Provided material:

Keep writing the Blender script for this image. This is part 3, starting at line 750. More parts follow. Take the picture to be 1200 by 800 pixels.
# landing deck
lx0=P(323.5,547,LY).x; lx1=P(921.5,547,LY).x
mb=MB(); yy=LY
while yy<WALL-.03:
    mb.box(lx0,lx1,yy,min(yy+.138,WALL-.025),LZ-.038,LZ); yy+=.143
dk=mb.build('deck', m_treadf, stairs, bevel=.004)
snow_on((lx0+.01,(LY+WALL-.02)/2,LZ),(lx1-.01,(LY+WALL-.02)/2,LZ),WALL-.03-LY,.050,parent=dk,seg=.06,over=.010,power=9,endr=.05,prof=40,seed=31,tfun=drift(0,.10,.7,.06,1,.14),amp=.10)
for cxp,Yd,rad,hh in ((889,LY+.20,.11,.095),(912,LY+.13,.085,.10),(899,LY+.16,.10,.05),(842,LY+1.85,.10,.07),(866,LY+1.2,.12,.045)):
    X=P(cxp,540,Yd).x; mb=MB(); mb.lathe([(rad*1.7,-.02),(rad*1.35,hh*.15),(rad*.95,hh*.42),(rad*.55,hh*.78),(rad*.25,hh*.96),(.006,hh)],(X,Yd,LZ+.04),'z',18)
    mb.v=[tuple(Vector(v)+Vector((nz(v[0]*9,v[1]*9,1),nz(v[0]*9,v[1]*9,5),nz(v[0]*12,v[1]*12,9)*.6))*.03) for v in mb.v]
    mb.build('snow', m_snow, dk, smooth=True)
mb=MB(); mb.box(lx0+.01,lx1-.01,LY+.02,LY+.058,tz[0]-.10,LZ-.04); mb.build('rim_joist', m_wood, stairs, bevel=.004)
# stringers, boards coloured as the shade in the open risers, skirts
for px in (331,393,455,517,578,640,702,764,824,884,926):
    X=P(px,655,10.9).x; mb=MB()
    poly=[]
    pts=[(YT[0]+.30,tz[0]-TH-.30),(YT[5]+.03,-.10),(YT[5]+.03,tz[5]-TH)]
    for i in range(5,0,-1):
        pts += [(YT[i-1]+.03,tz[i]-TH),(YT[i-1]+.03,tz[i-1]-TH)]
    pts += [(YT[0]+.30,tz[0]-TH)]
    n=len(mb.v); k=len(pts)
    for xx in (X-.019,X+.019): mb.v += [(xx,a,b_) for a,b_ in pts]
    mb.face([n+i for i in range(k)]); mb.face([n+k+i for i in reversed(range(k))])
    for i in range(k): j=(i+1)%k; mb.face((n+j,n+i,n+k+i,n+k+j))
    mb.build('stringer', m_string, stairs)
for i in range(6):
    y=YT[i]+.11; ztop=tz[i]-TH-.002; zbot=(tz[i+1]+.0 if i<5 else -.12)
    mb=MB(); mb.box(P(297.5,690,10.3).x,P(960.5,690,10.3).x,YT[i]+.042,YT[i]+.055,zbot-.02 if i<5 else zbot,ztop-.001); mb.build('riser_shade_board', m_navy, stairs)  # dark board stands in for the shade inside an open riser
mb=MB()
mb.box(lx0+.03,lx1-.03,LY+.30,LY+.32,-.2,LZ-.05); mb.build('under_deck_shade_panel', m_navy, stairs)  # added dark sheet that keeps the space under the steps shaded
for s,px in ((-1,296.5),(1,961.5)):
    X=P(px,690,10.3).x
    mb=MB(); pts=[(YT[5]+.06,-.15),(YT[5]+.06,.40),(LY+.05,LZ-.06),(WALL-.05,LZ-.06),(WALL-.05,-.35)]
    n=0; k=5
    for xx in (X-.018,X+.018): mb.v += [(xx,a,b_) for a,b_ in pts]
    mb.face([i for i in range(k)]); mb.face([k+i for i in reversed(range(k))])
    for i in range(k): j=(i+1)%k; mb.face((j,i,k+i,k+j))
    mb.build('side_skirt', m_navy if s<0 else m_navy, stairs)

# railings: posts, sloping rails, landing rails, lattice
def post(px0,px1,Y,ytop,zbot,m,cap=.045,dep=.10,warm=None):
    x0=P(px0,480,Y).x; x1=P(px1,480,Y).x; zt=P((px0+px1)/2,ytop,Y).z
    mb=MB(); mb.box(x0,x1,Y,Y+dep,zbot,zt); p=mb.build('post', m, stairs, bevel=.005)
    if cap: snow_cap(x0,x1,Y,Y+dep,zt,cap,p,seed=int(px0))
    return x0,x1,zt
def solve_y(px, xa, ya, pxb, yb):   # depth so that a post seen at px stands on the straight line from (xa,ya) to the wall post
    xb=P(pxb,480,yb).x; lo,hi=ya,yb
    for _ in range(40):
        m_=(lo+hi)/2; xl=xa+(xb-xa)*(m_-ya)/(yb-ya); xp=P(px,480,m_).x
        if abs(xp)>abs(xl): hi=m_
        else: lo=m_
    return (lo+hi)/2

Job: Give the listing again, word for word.

Solution below:
Keep writing the Blender script for this image. This is part 3, starting at line 750. More parts follow. Take the picture to be 1200 by 800 pixels.
# landing deck
lx0=P(323.5,547,LY).x; lx1=P(921.5,547,LY).x
mb=MB(); yy=LY
while yy<WALL-.03:
    mb.box(lx0,lx1,yy,min(yy+.138,WALL-.025),LZ-.038,LZ); yy+=.143
dk=mb.build('deck', m_treadf, stairs, bevel=.004)
snow_on((lx0+.01,(LY+WALL-.02)/2,LZ),(lx1-.01,(LY+WALL-.02)/2,LZ),WALL-.03-LY,.050,parent=dk,seg=.06,over=.010,power=9,endr=.05,prof=40,seed=31,tfun=drift(0,.10,.7,.06,1,.14),amp=.10)
for cxp,Yd,rad,hh in ((889,LY+.20,.11,.095),(912,LY+.13,.085,.10),(899,LY+.16,.10,.05),(842,LY+1.85,.10,.07),(866,LY+1.2,.12,.045)):
    X=P(cxp,540,Yd).x; mb=MB(); mb.lathe([(rad*1.7,-.02),(rad*1.35,hh*.15),(rad*.95,hh*.42),(rad*.55,hh*.78),(rad*.25,hh*.96),(.006,hh)],(X,Yd,LZ+.04),'z',18)
    mb.v=[tuple(Vector(v)+Vector((nz(v[0]*9,v[1]*9,1),nz(v[0]*9,v[1]*9,5),nz(v[0]*12,v[1]*12,9)*.6))*.03) for v in mb.v]
    mb.build('snow', m_snow, dk, smooth=True)
mb=MB(); mb.box(lx0+.01,lx1-.01,LY+.02,LY+.058,tz[0]-.10,LZ-.04); mb.build('rim_joist', m_wood, stairs, bevel=.004)
# stringers, boards coloured as the shade in the open risers, skirts
for px in (331,393,455,517,578,640,702,764,824,884,926):
    X=P(px,655,10.9).x; mb=MB()
    poly=[]
    pts=[(YT[0]+.30,tz[0]-TH-.30),(YT[5]+.03,-.10),(YT[5]+.03,tz[5]-TH)]
    for i in range(5,0,-1):
        pts += [(YT[i-1]+.03,tz[i]-TH),(YT[i-1]+.03,tz[i-1]-TH)]
    pts += [(YT[0]+.30,tz[0]-TH)]
    n=len(mb.v); k=len(pts)
    for xx in (X-.019,X+.019): mb.v += [(xx,a,b_) for a,b_ in pts]
    mb.face([n+i for i in range(k)]); mb.face([n+k+i for i in reversed(range(k))])
    for i in range(k): j=(i+1)%k; mb.face((n+j,n+i,n+k+i,n+k+j))
    mb.build('stringer', m_string, stairs)
for i in range(6):
    y=YT[i]+.11; ztop=tz[i]-TH-.002; zbot=(tz[i+1]+.0 if i<5 else -.12)
    mb=MB(); mb.box(P(297.5,690,10.3).x,P(960.5,690,10.3).x,YT[i]+.042,YT[i]+.055,zbot-.02 if i<5 else zbot,ztop-.001); mb.build('riser_shade_board', m_navy, stairs)  # dark board stands in for the shade inside an open riser
mb=MB()
mb.box(lx0+.03,lx1-.03,LY+.30,LY+.32,-.2,LZ-.05); mb.build('under_deck_shade_panel', m_navy, stairs)  # added dark sheet that keeps the space under the steps shaded
for s,px in ((-1,296.5),(1,961.5)):
    X=P(px,690,10.3).x
    mb=MB(); pts=[(YT[5]+.06,-.15),(YT[5]+.06,.40),(LY+.05,LZ-.06),(WALL-.05,LZ-.06),(WALL-.05,-.35)]
    n=0; k=5
    for xx in (X-.018,X+.018): mb.v += [(xx,a,b_) for a,b_ in pts]
    mb.face([i for i in range(k)]); mb.face([k+i for i in reversed(range(k))])
    for i in range(k): j=(i+1)%k; mb.face((j,i,k+i,k+j))
    mb.build('side_skirt', m_navy if s<0 else m_navy, stairs)

# railings: posts, sloping rails, landing rails, lattice
def post(px0,px1,Y,ytop,zbot,m,cap=.045,dep=.10,warm=None):
    x0=P(px0,480,Y).x; x1=P(px1,480,Y).x; zt=P((px0+px1)/2,ytop,Y).z
    mb=MB(); mb.box(x0,x1,Y,Y+dep,zbot,zt); p=mb.build('post', m, stairs, bevel=.005)
    if cap: snow_cap(x0,x1,Y,Y+dep,zt,cap,p,seed=int(px0))
    return x0,x1,zt
def solve_y(px, xa, ya, pxb, yb):   # depth so that a post seen at px stands on the straight line from (xa,ya) to the wall post
    xb=P(pxb,480,yb).x; lo,hi=ya,yb
    for _ in range(40):
        m_=(lo+hi)/2; xl=xa+(xb-xa)*(m_-ya)/(yb-ya); xp=P(px,480,m_).x
        if abs(xp)>abs(xl): hi=m_
        else: lo=m_
    return (lo+hi)/2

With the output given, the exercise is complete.